* _Task objective_: Print all the data, keeping every line exactly as it is.

* _Material provided_:

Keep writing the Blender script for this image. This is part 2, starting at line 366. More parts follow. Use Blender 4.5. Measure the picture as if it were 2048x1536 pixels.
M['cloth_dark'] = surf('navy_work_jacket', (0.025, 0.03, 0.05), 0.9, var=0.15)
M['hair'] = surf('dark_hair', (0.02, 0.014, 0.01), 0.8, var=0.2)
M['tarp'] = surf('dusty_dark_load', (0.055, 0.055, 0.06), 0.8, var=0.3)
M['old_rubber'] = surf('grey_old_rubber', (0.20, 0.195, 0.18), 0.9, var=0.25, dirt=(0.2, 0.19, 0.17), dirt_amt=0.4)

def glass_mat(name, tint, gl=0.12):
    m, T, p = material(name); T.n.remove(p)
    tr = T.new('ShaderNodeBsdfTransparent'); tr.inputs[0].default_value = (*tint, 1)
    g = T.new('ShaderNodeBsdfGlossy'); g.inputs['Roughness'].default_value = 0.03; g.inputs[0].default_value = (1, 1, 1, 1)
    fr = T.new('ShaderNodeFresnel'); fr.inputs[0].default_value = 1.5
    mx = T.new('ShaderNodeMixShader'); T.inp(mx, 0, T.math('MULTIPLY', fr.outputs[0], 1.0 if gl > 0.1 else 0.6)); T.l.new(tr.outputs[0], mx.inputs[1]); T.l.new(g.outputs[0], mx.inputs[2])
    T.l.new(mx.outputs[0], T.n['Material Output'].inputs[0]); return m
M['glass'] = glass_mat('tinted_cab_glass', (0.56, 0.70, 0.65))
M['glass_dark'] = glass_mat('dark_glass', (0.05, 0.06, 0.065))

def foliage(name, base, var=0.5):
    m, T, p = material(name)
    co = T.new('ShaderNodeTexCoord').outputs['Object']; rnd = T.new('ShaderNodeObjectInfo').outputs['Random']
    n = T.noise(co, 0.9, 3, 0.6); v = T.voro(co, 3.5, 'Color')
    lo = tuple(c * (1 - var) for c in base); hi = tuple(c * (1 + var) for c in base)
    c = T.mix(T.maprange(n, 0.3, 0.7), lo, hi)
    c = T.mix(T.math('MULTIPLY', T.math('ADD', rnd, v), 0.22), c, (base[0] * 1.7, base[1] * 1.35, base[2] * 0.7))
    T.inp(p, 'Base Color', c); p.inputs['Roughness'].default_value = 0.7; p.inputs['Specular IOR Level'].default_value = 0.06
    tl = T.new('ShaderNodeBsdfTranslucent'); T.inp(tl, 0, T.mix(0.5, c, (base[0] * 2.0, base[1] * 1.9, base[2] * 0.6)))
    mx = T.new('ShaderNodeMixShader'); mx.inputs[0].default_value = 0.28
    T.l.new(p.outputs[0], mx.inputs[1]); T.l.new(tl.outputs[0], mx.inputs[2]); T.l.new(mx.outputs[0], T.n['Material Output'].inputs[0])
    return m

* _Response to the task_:
Keep writing the Blender script for this image. This is part 2, starting at line 366. More parts follow. Use Blender 4.5. Measure the picture as if it were 2048x1536 pixels.
M['cloth_dark'] = surf('navy_work_jacket', (0.025, 0.03, 0.05), 0.9, var=0.15)
M['hair'] = surf('dark_hair', (0.02, 0.014, 0.01), 0.8, var=0.2)
M['tarp'] = surf('dusty_dark_load', (0.055, 0.055, 0.06), 0.8, var=0.3)
M['old_rubber'] = surf('grey_old_rubber', (0.20, 0.195, 0.18), 0.9, var=0.25, dirt=(0.2, 0.19, 0.17), dirt_amt=0.4)

def glass_mat(name, tint, gl=0.12):
    m, T, p = material(name); T.n.remove(p)
    tr = T.new('ShaderNodeBsdfTransparent'); tr.inputs[0].default_value = (*tint, 1)
    g = T.new('ShaderNodeBsdfGlossy'); g.inputs['Roughness'].default_value = 0.03; g.inputs[0].default_value = (1, 1, 1, 1)
    fr = T.new('ShaderNodeFresnel'); fr.inputs[0].default_value = 1.5
    mx = T.new('ShaderNodeMixShader'); T.inp(mx, 0, T.math('MULTIPLY', fr.outputs[0], 1.0 if gl > 0.1 else 0.6)); T.l.new(tr.outputs[0], mx.inputs[1]); T.l.new(g.outputs[0], mx.inputs[2])
    T.l.new(mx.outputs[0], T.n['Material Output'].inputs[0]); return m
M['glass'] = glass_mat('tinted_cab_glass', (0.56, 0.70, 0.65))
M['glass_dark'] = glass_mat('dark_glass', (0.05, 0.06, 0.065))

def foliage(name, base, var=0.5):
    m, T, p = material(name)
    co = T.new('ShaderNodeTexCoord').outputs['Object']; rnd = T.new('ShaderNodeObjectInfo').outputs['Random']
    n = T.noise(co, 0.9, 3, 0.6); v = T.voro(co, 3.5, 'Color')
    lo = tuple(c * (1 - var) for c in base); hi = tuple(c * (1 + var) for c in base)
    c = T.mix(T.maprange(n, 0.3, 0.7), lo, hi)
    c = T.mix(T.math('MULTIPLY', T.math('ADD', rnd, v), 0.22), c, (base[0] * 1.7, base[1] * 1.35, base[2] * 0.7))
    T.inp(p, 'Base Color', c); p.inputs['Roughness'].default_value = 0.7; p.inputs['Specular IOR Level'].default_value = 0.06
    tl = T.new('ShaderNodeBsdfTranslucent'); T.inp(tl, 0, T.mix(0.5, c, (base[0] * 2.0, base[1] * 1.9, base[2] * 0.6)))
    mx = T.new('ShaderNodeMixShader'); mx.inputs[0].default_value = 0.28
    T.l.new(p.outputs[0], mx.inputs[1]); T.l.new(tl.outputs[0], mx.inputs[2]); T.l.new(mx.outputs[0], T.n['Material Output'].inputs[0])
    return m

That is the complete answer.